Automotive IQ: What environmental or operating conditions are ideal for the optimal performance of power electronics systems?
Norman: Power electronics perform best under stable and moderate thermal conditions, as both ambient and coolant temperatures have a direct impact on efficiency, switching behavior, and component lifetime. Lower coolant temperatures allow for higher current handling and reduced switching losses, which directly improves overall system performance and reliability. From a mechanical perspective, this also means that cooling concepts and packaging must be optimised to maintain these conditions under varying load profiles.
Automotive IQ: Do these optimal conditions present any specific design or operational challenges? If so, how do you mitigate them?
Norman: The challenge is that these ideal conditions rarely exist in real-world applications, especially when designing for global markets. We have to account for extreme variations - from sub-zero temperatures in Nordic regions to high ambient conditions in hot climates, as well as altitude and humidity effects. These factors influence not only thermal management but also material behavior and sealing concepts.
To mitigate these challenges, we define robust thermal margins and implement advanced cooling strategies, such as optimised coolant routing and heat exchanger design. Early simulation and virtual validation help us predict performance across a wide range of scenarios before physical testing.

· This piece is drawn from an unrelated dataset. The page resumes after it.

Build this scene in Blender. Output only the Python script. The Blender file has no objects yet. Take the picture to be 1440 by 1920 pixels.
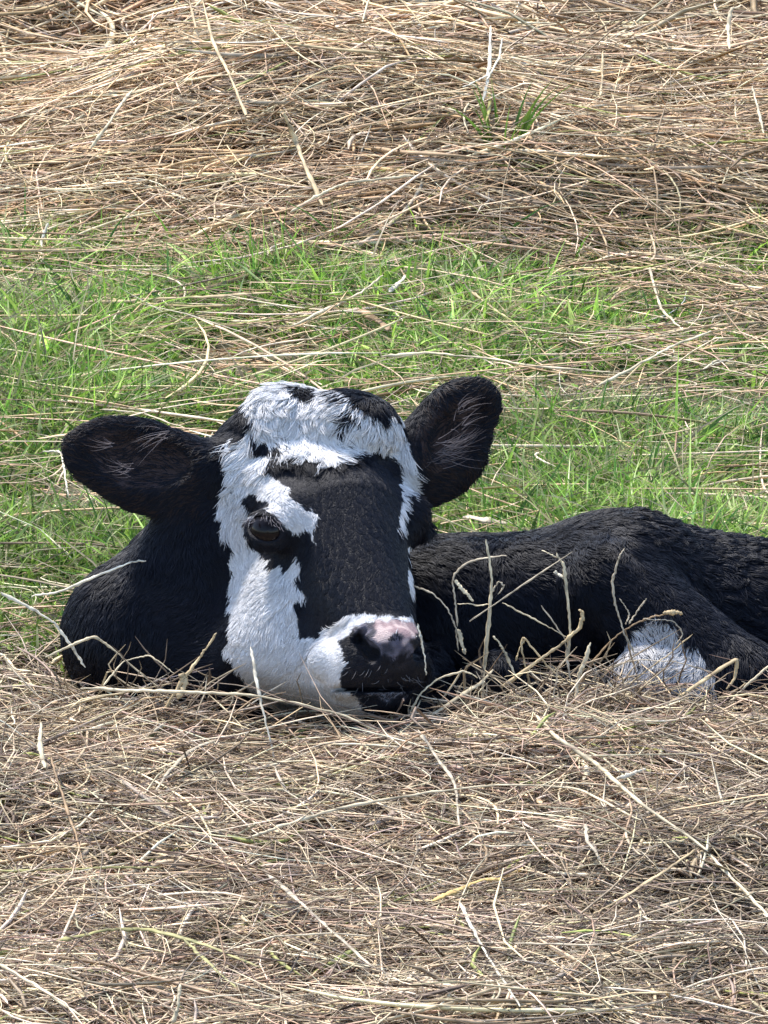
import bpy, math
import numpy as np
from mathutils import Vector, Matrix

SC = bpy.context.scene
COL = SC.collection
RNG = np.random.default_rng(11)

# ------------------------------------------------------------------ camera, sky, sun, exposure
S = 0.00056                       # metres per photo pixel at the calf
PITCH = math.radians(16.0)
DIST = 9.0
TARGET = np.array([0.0, 0.0, 0.215])
RIGHT = np.array([1.0, 0.0, 0.0])
FWD = np.array([0.0, math.cos(PITCH), -math.sin(PITCH)])
UP = np.array([0.0, math.sin(PITCH), math.cos(PITCH)])
EYE = TARGET - FWD * DIST

cam_data = bpy.data.cameras.new("camera")
cam = bpy.data.objects.new("camera", cam_data)
COL.objects.link(cam)
cam.location = EYE
cam.rotation_euler = (math.radians(90) - PITCH, 0, 0)
cam_data.sensor_fit = 'VERTICAL'
cam_data.sensor_height = 24
cam_data.lens = 24 * DIST / (1920 * S)
cam_data.clip_start = 0.1
cam_data.clip_end = 2000
SC.camera = cam

SUN_ELEV, SUN_AZ = math.radians(58), math.radians(-35)     # azimuth from +Y towards +X
world = bpy.data.worlds.new("World")
SC.world = world
world.use_nodes = True
wn = world.node_tree
bg = wn.nodes["Background"]
sky = wn.nodes.new("ShaderNodeTexSky")
sky.sky_type = 'NISHITA'
sky.sun_disc = False
sky.sun_elevation = SUN_ELEV
sky.sun_rotation = SUN_AZ
sky.air_density = 1.0
sky.dust_density = 1.0
wn.links.new(sky.outputs[0], bg.inputs[0])
bg.inputs[1].default_value = 0.14
sun_data = bpy.data.lights.new("sun", 'SUN')
sun_data.energy = 2.9
sun_data.angle = math.radians(8)
sun_data.color = (1.0, 0.95, 0.88)
sun = bpy.data.objects.new("sun", sun_data)
COL.objects.link(sun)
sd = Vector((math.sin(SUN_AZ) * math.cos(SUN_ELEV), math.cos(SUN_AZ) * math.cos(SUN_ELEV), math.sin(SUN_ELEV)))
sun.rotation_euler = sd.to_track_quat('Z', 'Y').to_euler()
SC.view_settings.view_transform = 'Standard'
SC.view_settings.look = 'None'
SC.view_settings.exposure = 1.45
SC.view_settings.gamma = 1.0

# ------------------------------------------------------------------ small helpers
def tag(o, label=None, category=None, group=None, kind=None):
    if label: o["label"] = label
    if category: o["category"] = category
    if group: o["group"] = group
    if kind: o["kind"] = kind
    return o

def link(name, data, parent=None):
    o = bpy.data.objects.new(name, data)
    COL.objects.link(o)
    if parent: o.parent = parent
    return o

def mesh_from(name, verts, faces, mat=None, colour=None, smooth=True):
    """verts (n,3), faces (m,k) arrays; colour (n,3) point colour."""
    me = bpy.data.meshes.new(name)
    verts = np.ascontiguousarray(verts, np.float32); faces = np.ascontiguousarray(faces, np.int32)
    n, (m, k) = len(verts), faces.shape
    me.vertices.add(n); me.vertices.foreach_set("co", verts.ravel())
    me.loops.add(m * k); me.loops.foreach_set("vertex_index", faces.ravel())
    me.polygons.add(m)
    me.polygons.foreach_set("loop_start", np.arange(0, m * k, k, dtype=np.int32))
    me.polygons.foreach_set("use_smooth", np.full(m, smooth))
    if colour is not None:
        a = me.attributes.new("tint", 'FLOAT_COLOR', 'POINT')
        c = np.ones((n, 4), np.float32); c[:, :3] = colour
        a.data.foreach_set("color", c.ravel())
    if mat: me.materials.append(mat)
    me.update(calc_edges=True)
    return me

def new_mat(name):
    m = bpy.data.materials.new(name); m.use_nodes = True
    return m, m.node_tree, m.node_tree.nodes["Principled BSDF"]

def unit(v):
    return v / np.maximum(np.linalg.norm(v, axis=-1, keepdims=True), 1e-9)

class Noise:
    """smooth value noise from a few random plane waves"""
    def __init__(self, seed, freq, n=14):
        r = np.random.default_rng(seed)
        self.k = unit(r.normal(size=(n, 3))) * freq * r.uniform(0.5, 1.6, (n, 1))
        self.p = r.uniform(0, 6.28, n)
    def __call__(self, pts):
        pts = np.asarray(pts, float)
        if pts.shape[-1] == 2: pts = np.concatenate([pts, np.zeros(pts.shape[:-1] + (1,))], -1)
        return np.sin(pts @ self.k.T + self.p).sum(-1) / math.sqrt(len(self.p) / 2)

def in_poly(p, poly):
    x, y = p[:, 0], p[:, 1]
    poly = np.asarray(poly, float)
    res = np.zeros(len(p), bool)
    x0, y0 = poly[-1]
    for x1, y1 in poly:
        c = ((y1 > y) != (y0 > y)) & (x < (x0 - x1) * (y - y1) / ((y0 - y1) or 1e-9) + x1)
        res ^= c
        x0, y0 = x1, y1
    return res

def calf_frame(p):
    """the calf's own frame (x right, y down, w away; 0.56 mm units) -> world"""
    p = np.asarray(p, float)
    return TARGET + S * ((p[..., 0:1] - 720) * RIGHT + (960 - p[..., 1:2]) * UP + p[..., 2:3] * FWD)

def calf_dir(d):
    d = np.asarray(d, float)
    return d[..., 0:1] * RIGHT - d[..., 1:2] * UP + d[..., 2:3] * FWD

def to_calf(P):
    q = (np.asarray(P, float) - TARGET) / S
    return np.stack([q @ RIGHT + 720, 960 - q @ UP, q @ FWD], -1)

def smoothstep(a, b, x):
    t = np.clip((x - a) / (b - a), 0, 1)
    return t * t * (3 - 2 * t)

# ------------------------------------------------------------------ lie of the land
_g1, _g2, _g3 = Noise(3, 2.2), Noise(4, 6.0), Noise(5, 14.0)
def ground_z(x, y):
    p = np.stack([x, y], -1)
    near = 1 / (1 + (np.hypot(x, y - 1) / 6.0) ** 4)
    return near * (0.008 * _g1(p) * smoothstep(0.3, 1.2, y) + 0.004 * _g2(p))

def hay_depth(x, y):
    """thickness of the hay: the nest and swath in front of the calf, thin wisps on the grass, a thick windrow behind"""
    p = np.stack([x, y], -1)
    front = 1 - 0.80 * smoothstep(-0.38, -0.12, y + 0.05 * _g2(p) + 0.02 * _g3(p)) - 0.20 * smoothstep(0.08, 0.40, y + 0.05 * _g2(p))
    front = front * (1 - 0.85 * np.exp(-((x + 0.13) / 0.095) ** 2 - ((y + 0.24) / 0.14) ** 2))     # pressed down under the chin
    back = smoothstep(1.75, 2.80, y + 0.20 * _g1(p) + 0.10 * _g2(p) + 0.16 * x)
    lump = 1 + 0.25 * _g1(p * 1.7) + 0.26 * _g2(p) + 0.22 * _g3(p)
    return front * 0.055 * np.clip(1 + 0.22 * _g2(p) + 0.26 * _g3(p), 0.45, 1.7) + back * 0.09 * np.clip(lump, 0.3, 2)
# ------------------------------------------------------------------ the calf: one continuous body from a blended distance field
HEAD_O = np.array([645.0, 975.0, 20.0])
_A = unit(np.array([0.265, 0.74, -0.62]))                       # down the nose
_L = np.array([-0.85, 0.10, -0.50]); _L = unit(_L - (_L @ _A) * _A)   # towards the calf's right ear (photo left)
_N = np.cross(_L, _A)                                            # out of the face
if _N[2] > 0: _N = -_N
HB = np.stack([_L, _A, _N])                                      # rows
def head_pt(l, a, n): return HEAD_O + np.array([l, a, n], float) @ HB

def axis(lo, f0, f1, hi, fine, coarse):
    a = np.arange(lo, f0, coarse); b = np.arange(f0, f1, fine); c = np.arange(f1, hi + coarse, coarse)
    return np.concatenate([a, b, c]).astype(np.float32)
GX = axis(70, 390, 830, 1700, 3.6, 9.0)
GY = axis(640, 690, 1370, 1480, 3.6, 9.0)
GW = axis(-310, -290, 150, 620, 3.8, 10.0)
F = np.full((len(GX), len(GY), len(GW)), 900.0, np.float32)

def _box(c, r):
    sl = []
    for g, cc, rr in zip((GX, GY, GW), c, r):
        i0, i1 = np.searchsorted(g, [cc - rr, cc + rr])
        sl.append(slice(max(i0 - 1, 0), min(i1 + 1, len(g))))
    return tuple(sl)
def _pts(sl):
    return np.stack(np.meshgrid(GX[sl[0]], GY[sl[1]], GW[sl[2]], indexing='ij'), -1)
def _blend(sl, d, k, cut=False):
    f = F[sl]
    if cut: f, d = -f, -d; d = -d
    h = np.clip(0.5 + 0.5 * (d - f) / k, 0, 1)
    m = d * (1 - h) + f * h - k * h * (1 - h)
    F[sl] = -m if cut else m
def ball(c, r, basis=None, k=25, cut=False):
    """ellipsoid; basis rows are its axes"""
    c = np.asarray(c, float); r = np.asarray(r if np.ndim(r) else (r, r, r), float)
    ext = (np.abs(basis) * r[:, None]).max(0) * 1.75 if basis is not None else r
    sl = _box(c, ext + 2.2 * k + 30)
    p = (_pts(sl) - c).astype(np.float32)
    if basis is not None: p = p @ basis.T.astype(np.float32)
    q = p / r.astype(np.float32)
    k0 = np.sqrt((q * q).sum(-1)); k1 = np.sqrt(((q / r.astype(np.float32)) ** 2).sum(-1))
    _blend(sl, k0 * (k0 - 1) / np.maximum(k1, 1e-6), k, cut)
def limb(a, ra, b, rb, k=25, cut=False):
    a = np.asarray(a, float); b = np.asarray(b, float)
    c = (a + b) / 2; sl = _box(c, np.abs(b - a) / 2 + max(ra, rb) + 2.2 * k + 30)
    p = _pts(sl) - a.astype(np.float32); ba = (b - a).astype(np.float32)
    t = np.clip((p @ ba) / (ba @ ba), 0, 1)
    d = np.linalg.norm(p - t[..., None] * ba, axis=-1) - (ra + (rb - ra) * t)
    _blend(sl, d.astype(np.float32), k, cut)
def hball(l, a, n, r, **kw): ball(head_pt(l, a, n), r, basis=HB, **kw)
def hlimb(p, ra, q, rb, **kw): limb(head_pt(*p), ra, head_pt(*q), rb, **kw)

# trunk, hip and folded legs
limb((330, 1180, 330), 150, (850, 1165, 330), 146, k=40)
limb((850, 1165, 330), 146, (1170, 1135, 340), 160, k=60)
limb((1170, 1135, 340), 160, (1560, 1215, 400), 180, k=60)
ball((1165, 1092, 270), (140, 114, 120), k=60)
limb((1150, 1100, 190), 92, (1390, 1290, 110), 84, k=26)
limb((1390, 1290, 110), 84, (1640, 1370, 90), 70, k=30)
limb((960, 1340, 130), 60, (1240, 1300, 70), 55, k=40)
limb((1205, 1262, 78), 44, (1315, 1300, 66), 40, k=40)
limb((780, 1345, -20), 36, (925, 1268, 40), 38, k=25)
limb((925, 1268, 40), 38, (1010, 1330, 110), 40, k=25)
# neck and brisket
limb((470, 960, 170), 125, (385, 1085, 190), 135, k=50)
limb((385, 1085, 190), 135, (262, 1192, 170), 140, k=50)
limb((262, 1200, 170), 130, (420, 1260, 120), 130, k=60)
limb((352, 950, 115), 55, (292, 1080, 108), 52, k=22)
limb((292, 1080, 108), 52, (215, 1215, 95), 60, k=24)
limb((420, 1265, 130), 120, (760, 1290, 120), 95, k=40)
# skull
hball(0, -105, -70, (168, 150, 150))
hball(0, -215, -70, (118, 72, 100))
hlimb((0, -10, -30), 128, (0, 265, -40), 80, k=35)
for s in (1, -1):
    hball(s * 118, -5, 0, (46, 62, 52), k=30)
    hlimb((s * 75, -40, -165), 92, (s * 38, 220, -130), 66, k=40)
    hball(s * 52, 325, -72, (50, 46, 52), k=22)
hball(6, 318, -42, (88, 62, 66), k=26)
hball(0, 300, -128, (62, 62, 40), k=18)
hlimb((0, 280, -120), 50, (0, 60, -175), 90, k=40)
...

Automotive IQ: What advice would you give to engineers or designers looking to push the boundaries of power electronics in future mobility applications?

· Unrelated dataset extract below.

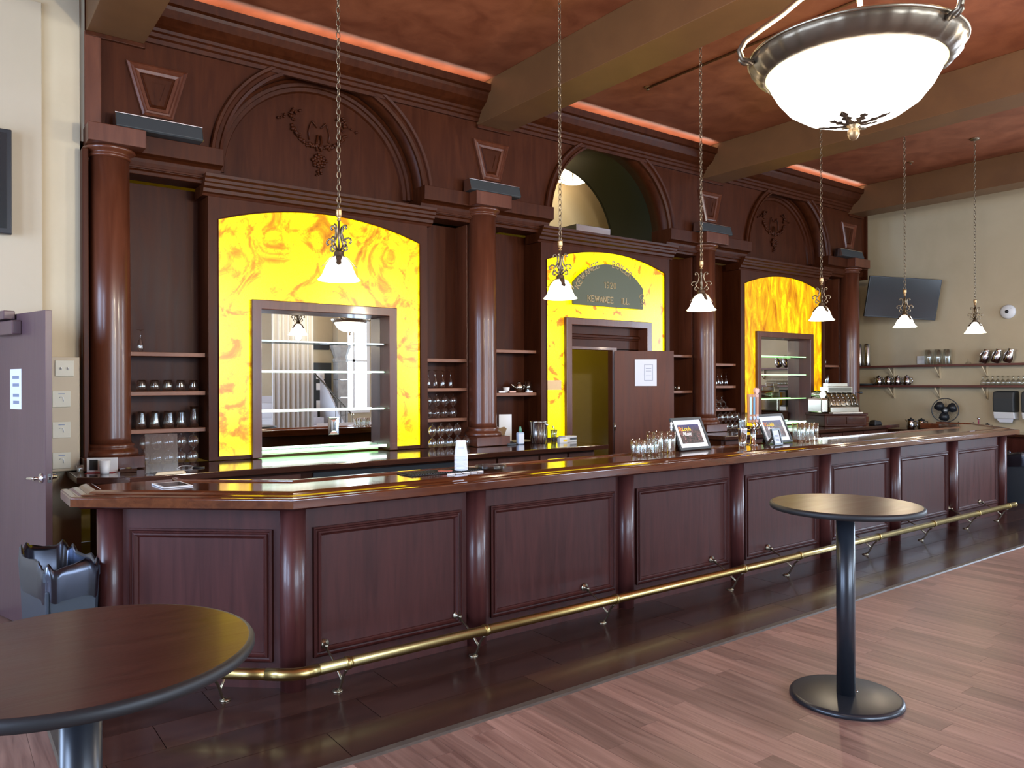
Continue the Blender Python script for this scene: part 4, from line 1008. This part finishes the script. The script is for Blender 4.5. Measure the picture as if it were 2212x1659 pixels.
for i in range(3):
    one('plastic_tray', MB().lathe([(.012, .002), (.085, .002), (.105, .016), (.112, .017), (.112, .019), (.104, .019), (.084, .005), (.01, .005)], (0, 0, 0), 30, True, True), 'acrylic', ['lowest', 'middle', 'topmost'][i]+' clear plastic tray in the stack beside the paper cups', 'tray', 'clear plastic trays', loc=(3.15, 4.47, ZB+.0065*i))
def photo(x, y, wd, h, rz, tilt, label, big=True):
    t = thing('framed_photo', label, 'picture frame', (x, y, ZB), rz)
    g = Matrix.Rotation(-tilt, 4, 'X')
    mp = lambda u, v, o: tuple(g @ Vector((u, -o, v)))
    rc = [(-wd/2, .004), (-wd/2, h), (wd/2, h), (wd/2, .004)]
    part('frame', MB().loops(rc, [(0, -.006), (0, .012), (.022 if big else .016, .012), (.024 if big else .018, .002)], mp), 'charcoal' if big else 'black_plastic', t)
    b = .022 if big else .016
    part('mount', MB().loops([(-wd/2+b, b), (-wd/2+b, h-b), (wd/2-b, h-b), (wd/2-b, b)], [(0, .003), (.045 if big else .012, .003)], mp), 'paper_white', t)
    q = b+(.042 if big else .010)
    pc = MB().add([mp(u, v, .0025) for u, v in ((-wd/2+q, q), (wd/2-q, q), (wd/2-q, h-q), (-wd/2+q, h-q))], [(0, 1, 2, 3)])
    part('print', pc, 'poster' if big else 'paper', t)
    part('back_board', MB().add([mp(u, v, -.004) for u, v in ((-wd/2+.005, .006), (wd/2-.005, .006), (wd/2-.005, h-.005), (-wd/2+.005, h-.005))], [(0, 1, 2, 3)]), 'black_plastic', t)
    part('easel_leg', MB().add([mp(-.03, h*.7, -.006), mp(.03, h*.7, -.006), (.04, h*math.sin(tilt)*.7+.09, .002), (-.04, h*math.sin(tilt)*.7+.09, .002)], [(0, 1, 2, 3)]), 'black_plastic', t)
    def words(s, u, v, size, m, shear=.2):
        cu_ = bpy.data.curves.new('lettering', 'FONT'); cu_.body = s; cu_.size = size; cu_.shear = shear; cu_.extrude = .0004; cu_.offset = size*.012; cu_.materials.append(MT[m])
        o = bpy.data.objects.new('lettering', cu_); C.objects.link(o); o.parent = t; o['kind'] = 'stuff'
        o.matrix_local = g @ Matrix.Translation((u, -.0035, v)) @ Matrix.Rotation(PI/2, 4, 'X')
    if big:
        words('St.', -wd/2+q+.004, h-q-.062, .058, 'orange_print'); words('Louis', -wd/2+q+.056, h-q-.062, .058, 'yellow_print')
        words('Music', -wd/2+q+.045, h-q-.108, .052, 'paper_white', .3)
    else:
        for k in range(5):
            part('print_line', MB().add([mp(u, v, .003) for u, v in ((-.035, .045+.013*k), (.035, .045+.013*k), (.035, .050+.013*k), (-.035, .050+.013*k))], [(0, 1, 2, 3)]), 'ink', t)
    return t
photo(5.53, 4.60, .44, .315, math.radians(2), math.radians(24), 'left framed crowd photo leaning on the bar beside tumblers')
photo(6.79, 4.58, .46, .315, math.radians(2), math.radians(24), 'right framed crowd photo on the bar behind a small frame')
photo(6.555, 4.44, .155, .165, math.radians(6), math.radians(14), 'small black frame with a printed card in front of the right photo', False)
t = thing('cocktail_shaker', 'polished steel cocktail shaker on the bar between the two photos', 'shaker', (6.185, 4.58, ZB))
part('tin', MB().lathe([(.034, 0), (.036, .003), (.045, .165), (.046, .175), (.044, .176)], (0, 0, 0), 26), 'chrome', t); part('rim', MB().lathe([(.0455, .172), (.048, .175), (.0455, .178)], (0, 0, 0), 26, False, False), 'chrome', t)
# beer tower with wooden tap handles
t = thing('beer_tower', 'beer tower with orange wooden tap handles behind the right photo', 'beer tower', (6.41, 4.625, ZB))
part('column', MB().lathe([(.045, 0), (.045, .006), (.028, .012), (.026, .15), (.034, .165), (.02, .18)], (0, 0, 0), 18), 'chrome', t)
for k, (x, m1, m2) in enumerate(((-.055, 'tap_wood', 'tap_pale'), (.0, 'tap_wood', 'tap_blue'), (.055, 'tap_pink', 'tap_wood'))):
    tp = part('tap_handle', MB().hexa([(x-.022, -.012, .22), (x+.022, -.012, .22), (x+.022, .012, .22), (x-.022, .012, .22)], [(x-.027, -.012, .50), (x+.027, -.012, .50), (x+.027, .012, .50), (x-.027, .012, .50)]), m1, t, bev=.006)
    part('handle_label', MB().box(x-.014, -.0165, .30, x+.014, -.0135, .47), m2, tp)
    part('medallion', MB().lathe([(.019, -.0135), (.019, -.018), (.012, -.020)], (x, 0, .265), 14, ax='y'), 'label_blue', tp)
    part('faucet', MB().tube([(x*.3, 0, .15), (x, -.03, .16), (x, -.05, .20), (x, -.03, .22)], .009, 8), 'chrome', t)
    if k == 2:
        part('heart_top', MB().prism([(x-.03+.0, .52), (x, .485), (x+.03, .52), (x+.032, .545), (x+.016, .56), (x, .548), (x-.016, .56), (x-.032, .545)], 'y', -.012, .012), 'tap_pink', tp)
t = thing('beer_tap', 'single chrome tap faucet behind the tall tumblers', 'tap', (5.24, 4.66, ZB))
part('column', MB().lathe([(.03, 0), (.02, .01), (.018, .14), (.024, .15)], (0, 0, 0), 14), 'chrome', t); part('spout', MB().tube([(0, 0, .14), (-.01, -.03, .17), (-.02, -.04, .22)], .009, 8), 'chrome', t); part('tap_knob', MB().lathe([(.008, .20), (.012, .215), (.008, .235), (.012, .25), (.004, .265)], (-.02, -.04, 0), 10), 'white_plastic', t)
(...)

Norman: My advice is to embrace a system-level mindset from the very beginning. Future mobility challenges can’t be solved by optimising individual components in isolation - power electronics must work seamlessly with thermal systems, software, and the overall vehicle architecture. Invest time in mastering wide-bandgap technologies, digital control strategies, and advanced simulation tools, as these will shape the next generation of designs. Never underestimate the value of cross-functional collaboration: the most impactful innovations happen when all disciplines work together toward a common goal.